[Work to complete] Review the lines that follow and copy each one that contains the word "Write".

====== Source records ======

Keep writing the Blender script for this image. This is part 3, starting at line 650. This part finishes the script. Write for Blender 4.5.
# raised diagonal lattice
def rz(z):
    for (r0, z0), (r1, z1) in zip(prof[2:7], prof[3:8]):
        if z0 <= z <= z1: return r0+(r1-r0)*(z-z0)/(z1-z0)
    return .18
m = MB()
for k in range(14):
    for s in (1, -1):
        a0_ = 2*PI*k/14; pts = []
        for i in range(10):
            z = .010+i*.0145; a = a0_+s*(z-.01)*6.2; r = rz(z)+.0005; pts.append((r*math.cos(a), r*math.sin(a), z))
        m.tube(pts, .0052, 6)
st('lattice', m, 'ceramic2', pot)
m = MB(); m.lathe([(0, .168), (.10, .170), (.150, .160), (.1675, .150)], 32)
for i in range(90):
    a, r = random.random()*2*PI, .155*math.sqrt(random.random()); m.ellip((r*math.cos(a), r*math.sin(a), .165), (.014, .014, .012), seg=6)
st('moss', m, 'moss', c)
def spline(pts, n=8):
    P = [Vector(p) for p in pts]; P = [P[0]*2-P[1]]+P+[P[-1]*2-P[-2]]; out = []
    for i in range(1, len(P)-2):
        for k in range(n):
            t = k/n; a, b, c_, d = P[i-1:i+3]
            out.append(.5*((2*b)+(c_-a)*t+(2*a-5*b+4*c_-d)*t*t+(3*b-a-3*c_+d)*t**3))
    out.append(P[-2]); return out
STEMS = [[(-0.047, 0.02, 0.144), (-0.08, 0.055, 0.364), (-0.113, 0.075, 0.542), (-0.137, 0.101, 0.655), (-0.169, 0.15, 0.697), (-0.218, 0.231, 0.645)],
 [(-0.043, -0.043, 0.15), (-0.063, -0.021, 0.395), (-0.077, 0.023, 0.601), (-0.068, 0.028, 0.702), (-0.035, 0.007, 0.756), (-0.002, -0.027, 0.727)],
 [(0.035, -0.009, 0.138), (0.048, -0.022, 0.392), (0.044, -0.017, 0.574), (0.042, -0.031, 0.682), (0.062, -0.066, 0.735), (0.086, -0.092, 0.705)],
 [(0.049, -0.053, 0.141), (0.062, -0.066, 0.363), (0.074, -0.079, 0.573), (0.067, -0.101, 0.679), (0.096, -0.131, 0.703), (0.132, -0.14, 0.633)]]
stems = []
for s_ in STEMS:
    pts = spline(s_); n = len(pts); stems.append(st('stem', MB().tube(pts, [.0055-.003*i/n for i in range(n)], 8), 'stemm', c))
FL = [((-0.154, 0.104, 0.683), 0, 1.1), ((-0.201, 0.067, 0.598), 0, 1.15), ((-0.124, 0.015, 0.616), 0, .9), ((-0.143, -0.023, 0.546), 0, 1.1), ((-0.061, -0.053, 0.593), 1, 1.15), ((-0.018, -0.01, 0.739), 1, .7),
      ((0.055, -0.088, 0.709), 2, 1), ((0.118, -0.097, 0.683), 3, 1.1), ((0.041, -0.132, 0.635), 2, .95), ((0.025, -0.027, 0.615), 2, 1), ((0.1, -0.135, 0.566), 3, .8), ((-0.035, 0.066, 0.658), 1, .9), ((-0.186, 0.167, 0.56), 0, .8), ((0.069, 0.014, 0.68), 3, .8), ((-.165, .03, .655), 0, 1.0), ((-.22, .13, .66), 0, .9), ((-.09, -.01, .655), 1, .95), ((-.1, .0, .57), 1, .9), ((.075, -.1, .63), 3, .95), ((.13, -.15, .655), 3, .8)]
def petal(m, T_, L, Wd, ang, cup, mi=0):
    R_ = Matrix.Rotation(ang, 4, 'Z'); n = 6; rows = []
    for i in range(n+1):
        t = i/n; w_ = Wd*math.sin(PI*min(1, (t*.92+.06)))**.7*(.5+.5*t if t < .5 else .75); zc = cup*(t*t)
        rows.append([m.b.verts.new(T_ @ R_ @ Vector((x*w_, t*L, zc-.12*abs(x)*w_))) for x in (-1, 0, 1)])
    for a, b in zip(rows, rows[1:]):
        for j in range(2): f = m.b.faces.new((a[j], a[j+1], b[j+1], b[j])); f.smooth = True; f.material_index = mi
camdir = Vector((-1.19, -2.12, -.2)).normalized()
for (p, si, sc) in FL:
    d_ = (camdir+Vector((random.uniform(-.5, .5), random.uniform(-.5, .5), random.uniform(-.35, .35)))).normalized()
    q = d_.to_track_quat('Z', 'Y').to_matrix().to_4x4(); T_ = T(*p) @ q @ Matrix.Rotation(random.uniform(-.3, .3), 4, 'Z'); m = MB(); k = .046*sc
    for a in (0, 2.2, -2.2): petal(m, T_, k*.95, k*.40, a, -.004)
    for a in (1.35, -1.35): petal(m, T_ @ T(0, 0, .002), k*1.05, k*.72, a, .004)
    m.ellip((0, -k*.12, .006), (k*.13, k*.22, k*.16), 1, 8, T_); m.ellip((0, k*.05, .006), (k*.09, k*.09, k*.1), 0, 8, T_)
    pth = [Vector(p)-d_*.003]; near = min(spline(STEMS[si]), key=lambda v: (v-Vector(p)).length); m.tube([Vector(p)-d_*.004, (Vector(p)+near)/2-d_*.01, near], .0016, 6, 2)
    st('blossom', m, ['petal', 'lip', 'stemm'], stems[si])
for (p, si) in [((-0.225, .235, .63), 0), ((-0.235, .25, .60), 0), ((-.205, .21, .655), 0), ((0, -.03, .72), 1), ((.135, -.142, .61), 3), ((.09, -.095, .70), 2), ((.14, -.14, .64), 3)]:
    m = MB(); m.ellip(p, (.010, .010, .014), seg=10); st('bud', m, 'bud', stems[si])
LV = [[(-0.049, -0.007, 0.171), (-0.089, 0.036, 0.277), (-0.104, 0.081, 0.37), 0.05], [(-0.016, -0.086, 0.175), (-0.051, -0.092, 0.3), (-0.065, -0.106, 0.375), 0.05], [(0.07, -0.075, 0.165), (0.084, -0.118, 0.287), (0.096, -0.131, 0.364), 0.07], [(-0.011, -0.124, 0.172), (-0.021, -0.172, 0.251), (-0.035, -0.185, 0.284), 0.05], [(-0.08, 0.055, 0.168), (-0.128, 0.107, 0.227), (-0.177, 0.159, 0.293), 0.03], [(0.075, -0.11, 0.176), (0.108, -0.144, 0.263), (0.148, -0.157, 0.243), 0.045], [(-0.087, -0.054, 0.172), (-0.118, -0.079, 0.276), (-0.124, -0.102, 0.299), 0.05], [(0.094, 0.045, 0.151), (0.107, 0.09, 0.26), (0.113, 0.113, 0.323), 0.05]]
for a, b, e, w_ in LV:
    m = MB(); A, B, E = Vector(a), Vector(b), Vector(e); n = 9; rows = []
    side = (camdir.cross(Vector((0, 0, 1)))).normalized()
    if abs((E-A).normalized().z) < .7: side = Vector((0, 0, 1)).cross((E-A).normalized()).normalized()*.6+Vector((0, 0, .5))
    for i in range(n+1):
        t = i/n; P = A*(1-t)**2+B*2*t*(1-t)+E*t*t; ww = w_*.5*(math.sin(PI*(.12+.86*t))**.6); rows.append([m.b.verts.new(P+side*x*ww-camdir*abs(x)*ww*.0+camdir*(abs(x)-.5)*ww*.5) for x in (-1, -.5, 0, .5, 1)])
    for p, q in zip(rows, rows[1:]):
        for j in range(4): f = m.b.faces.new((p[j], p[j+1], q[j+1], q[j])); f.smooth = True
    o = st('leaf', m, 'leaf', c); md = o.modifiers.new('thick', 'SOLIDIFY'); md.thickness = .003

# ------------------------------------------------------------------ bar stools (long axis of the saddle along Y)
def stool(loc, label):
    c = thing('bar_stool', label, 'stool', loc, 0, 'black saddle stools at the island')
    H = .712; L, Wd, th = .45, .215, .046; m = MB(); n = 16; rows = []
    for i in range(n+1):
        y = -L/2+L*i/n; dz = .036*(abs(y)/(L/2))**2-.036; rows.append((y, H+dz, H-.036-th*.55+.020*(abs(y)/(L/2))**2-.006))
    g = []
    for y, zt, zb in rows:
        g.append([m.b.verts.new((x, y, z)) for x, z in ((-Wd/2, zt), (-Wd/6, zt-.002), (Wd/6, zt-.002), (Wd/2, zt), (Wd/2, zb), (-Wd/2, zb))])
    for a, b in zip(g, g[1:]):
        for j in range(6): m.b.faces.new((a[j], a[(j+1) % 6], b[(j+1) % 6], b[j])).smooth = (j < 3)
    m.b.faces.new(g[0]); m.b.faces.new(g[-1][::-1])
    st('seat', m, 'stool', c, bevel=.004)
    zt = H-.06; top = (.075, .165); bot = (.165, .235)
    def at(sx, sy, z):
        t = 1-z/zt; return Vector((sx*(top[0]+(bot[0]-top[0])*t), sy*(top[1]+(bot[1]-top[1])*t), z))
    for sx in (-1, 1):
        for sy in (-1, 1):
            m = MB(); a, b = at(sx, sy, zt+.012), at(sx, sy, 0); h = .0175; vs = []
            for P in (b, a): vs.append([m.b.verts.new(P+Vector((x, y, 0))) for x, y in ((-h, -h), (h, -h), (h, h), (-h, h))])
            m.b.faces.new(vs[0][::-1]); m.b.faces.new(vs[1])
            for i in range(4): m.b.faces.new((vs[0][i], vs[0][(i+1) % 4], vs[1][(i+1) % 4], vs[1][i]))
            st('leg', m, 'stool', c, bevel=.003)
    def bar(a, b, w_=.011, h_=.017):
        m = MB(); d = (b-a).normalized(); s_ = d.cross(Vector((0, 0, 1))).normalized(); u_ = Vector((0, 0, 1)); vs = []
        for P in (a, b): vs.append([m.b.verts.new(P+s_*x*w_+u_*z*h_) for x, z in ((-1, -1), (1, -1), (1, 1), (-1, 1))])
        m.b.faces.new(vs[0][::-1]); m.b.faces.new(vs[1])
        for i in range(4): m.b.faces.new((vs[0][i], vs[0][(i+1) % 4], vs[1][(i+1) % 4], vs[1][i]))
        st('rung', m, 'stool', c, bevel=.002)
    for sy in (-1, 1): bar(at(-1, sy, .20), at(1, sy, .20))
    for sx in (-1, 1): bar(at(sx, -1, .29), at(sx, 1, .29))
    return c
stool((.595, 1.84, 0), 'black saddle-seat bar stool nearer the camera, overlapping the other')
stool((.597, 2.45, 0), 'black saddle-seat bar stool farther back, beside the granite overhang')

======
====== Source records ======

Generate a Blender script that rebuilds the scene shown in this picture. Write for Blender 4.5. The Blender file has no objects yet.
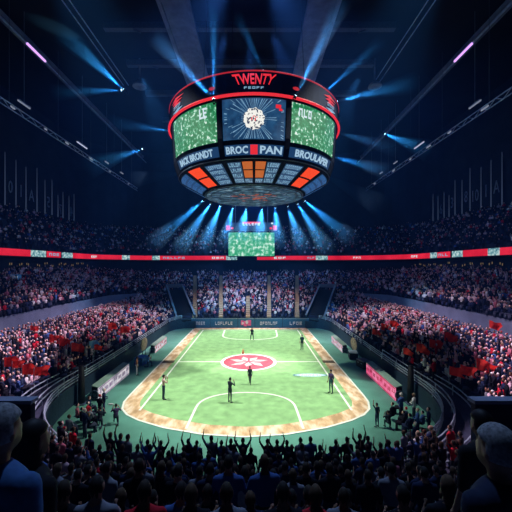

======

[Exercise output]
Keep writing the Blender script for this image. This is part 3, starting at line 650. This part finishes the script. Write for Blender 4.5.
Generate a Blender script that rebuilds the scene shown in this picture. Write for Blender 4.5. The Blender file has no objects yet.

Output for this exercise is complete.